Cancún Mexico : The Mexican Caribbean

Cancún is a coastal city in Mexico's easternmost state, Quintana Roo, on the Yucatán Peninsula that separates Mexico from the island of Cuba in the Greater Antilles. The Cancún region is sometimes known as the Mexican Caribbean or the Mayan Riviera.

Cancún is the municipal seat of the Benito Juárez municipality and a world-renowned balneario and tourist resort. The city center is located on the mainland which connects the Nichupté and lagoons to a narrow 7-shaped island where the modern beachfront hotels are located in the tourist centric hotel zone.

Today's Cancún was born in the 1970s as a popular tourist destination, boosted by massive foreign investment in the hotel industry. The city has continued to grow into a perfect combination of natural beauty and man-made facilities. It is an ideal place for visitors to come, year after year, later returning home with unforgettable memories and experiences. Cancún exists today as a mixture of its a pre-Hispanic past, a vanguard culture, unlimited entertainment, and enclaves of unspoiled nature. 

Coba, a Mayan pyramids
There are some (non-relative) small Mayan vestiges of the pre-Columbian Maya civilization in Cancún. El Rey (Las Ruinas del Rey) is located in the Hotel Zone. El Meco, a more substantial site, is found on the mainland just outside the city limits on the road north to Punta Sam.

Close by in the Riviera Maya and the Grand Costa Maya, there are sites such as Cobá and Muyil (Riviera) the small Polé (now Xcaret), and Kohunlich, Kinichná, Dzibanché, Oxtankah, Tulum, and Chacchoben, in the south of the state. Chichén Itzá is in the neighboring state of Yucatán.

Apart from the island tourist zone (actually part of the world's second-longest coral reef), the Mexican residential or "Mainland" section of the city, the downtown part of which is known as "El Centro," follows a master plan that consists of "supermanzanas" (superblocks), giant trapezoids with a central, open, non-residential area cut in by u-shaped residential streets. These open centers usually have walkways and 'sidewalks' around a central garden park, or soccer fields, or a library, etc. which make the mainland "Mexican" Cancun surprisingly bicycle-friendly. The residential roads of central or 'Mainland' Cancun, U-shaped and culs-de-sacs, insulate housing from the noise and congestion of the main flow of traffic. Mainland Cancun has a very appealing central market that resembles an outlet mall, colorful buildings on a pedestrian city block.

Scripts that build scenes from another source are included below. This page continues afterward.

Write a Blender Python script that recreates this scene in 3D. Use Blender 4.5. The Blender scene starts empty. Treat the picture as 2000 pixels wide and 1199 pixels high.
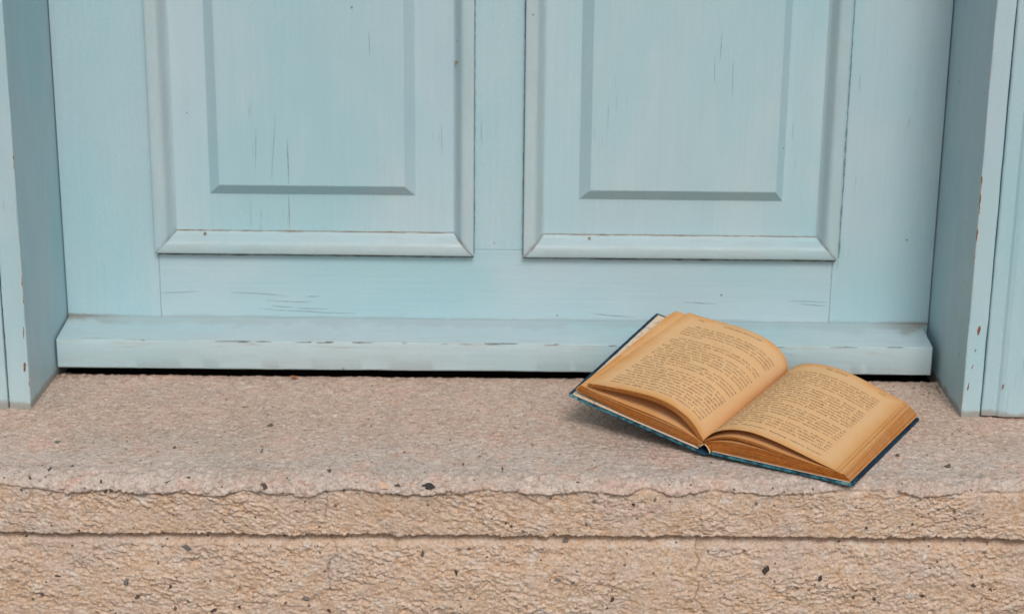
import bpy, bmesh, math, random
import numpy as np
from mathutils import Vector, Matrix, noise as mn

# ---------------------------------------------------------------- camera, sky, sun, exposure
scn = bpy.context.scene
COL = scn.collection
cam_d = bpy.data.cameras.new('camera'); cam = bpy.data.objects.new('camera', cam_d); COL.objects.link(cam)
scn.camera = cam
cam_d.sensor_width = 36.0; cam_d.lens = 63.0; cam_d.clip_start = 0.05; cam_d.clip_end = 500.0
ROLL = math.radians(0.5778); PITCH = math.radians(16.6528)
fwd = Vector((0, math.cos(PITCH), -math.sin(PITCH)))
r0 = Vector((1, 0, 0)); d0 = Vector((0, -math.sin(PITCH), -math.cos(PITCH)))
rt = math.cos(ROLL)*r0 - math.sin(ROLL)*d0
dn = math.sin(ROLL)*r0 + math.cos(ROLL)*d0
cam.matrix_world = Matrix(((rt.x, -dn.x, -fwd.x, 0), (rt.y, -dn.y, -fwd.y, -1.718), (rt.z, -dn.z, -fwd.z, 0.57), (0, 0, 0, 1)))
cam_d.dof.use_dof = True; cam_d.dof.focus_distance = 1.53; cam_d.dof.aperture_fstop = 7.5

SUN_EL, SUN_AZ = math.radians(43), math.radians(172)     # azimuth: clockwise from +Y (north); 180 = towards the camera side
world = bpy.data.worlds.new('World'); scn.world = world; world.use_nodes = True
wn, wl = world.node_tree.nodes, world.node_tree.links
wn.clear()
sky = wn.new('ShaderNodeTexSky'); sky.sky_type = 'NISHITA'; sky.sun_disc = False
sky.sun_elevation = SUN_EL; sky.sun_rotation = SUN_AZ; sky.air_density = 1.6; sky.dust_density = 5.0; sky.ozone_density = 1.0
hs = wn.new('ShaderNodeHueSaturation'); hs.inputs['Saturation'].default_value = 0.22
bg = wn.new('ShaderNodeBackground'); bg.inputs['Strength'].default_value = 0.075
wo = wn.new('ShaderNodeOutputWorld')
wl.new(sky.outputs[0], hs.inputs['Color']); wl.new(hs.outputs[0], bg.inputs['Color']); wl.new(bg.outputs[0], wo.inputs[0])
sun_d = bpy.data.lights.new('sun', 'SUN'); sun = bpy.data.objects.new('sun', sun_d); COL.objects.link(sun)
sun_d.energy = 1.35; sun_d.angle = math.radians(18); sun_d.color = (1.0, 0.95, 0.88)
sdir = Vector((math.sin(SUN_AZ)*math.cos(SUN_EL), math.cos(SUN_AZ)*math.cos(SUN_EL), math.sin(SUN_EL)))
sun.rotation_euler = sdir.to_track_quat('Z', 'Y').to_euler()
scn.view_settings.view_transform = 'Standard'; scn.view_settings.look = 'None'
scn.view_settings.exposure = 0.04; scn.view_settings.gamma = 1.0; scn.view_settings.use_curve_mapping = False
scn.render.resolution_x = 1024; scn.render.resolution_y = 613

rnd = random.Random(7)

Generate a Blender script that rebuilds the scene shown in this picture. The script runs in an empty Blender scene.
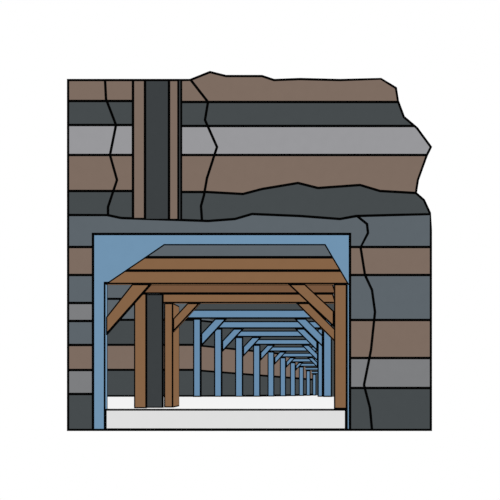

Ave. Tulum is the main north-south artery (connecting downtown to the airport, which is surrounded by Selva (low jungle) some 30 km (19 mi) to south) of El Centro. Tulum is bisected by Ave. Cobá. East of Ave. Tulum, Cobá becomes Ave. Kukulcan which serves as the primary road that runs through the long 7-shaped hotel zone. Ave. Tulum is terminated on the north side by Ave. Paseo José López Portillo which connects to the main highway west to Chichén Itzá and Mérida. Another major north-south road is Ave. Bonampak which runs roughly parallel to Ave. Tulum. The main ferry to Isla Mujeres is located in Puerto Juarez on Ave. Paseo José López Portillo.

On the opposite side of the island from the Caribbean Sea is the Nichupté Lagoon, which is used for boating excursions and jet-ski jungle tours.

Cancún is also the gateway to the Riviera Maya, another tourist pull in the area, where people go attracted by the numerous archaeological sites, as Cobá and Tulum, the many cenotes, charming towns as Playa del Carmen and theme parks such as Xcaret Eco ParkXel-Ha Marine Park and Xplor.

English Sculptor Jason deCaires Taylor has created a monumental underwater art museum in the National Marine Park of Cancun. The Museo Subacuatico de Arte (MUSA), the Cancun underwater museum, will consist of more than 400 life-sized sculptures creating artificial reefs for marine life to colonise and inhabit. The works are located in clear shallow waters and visible to divers, snorkelers and visitors in glass-bottomed boats.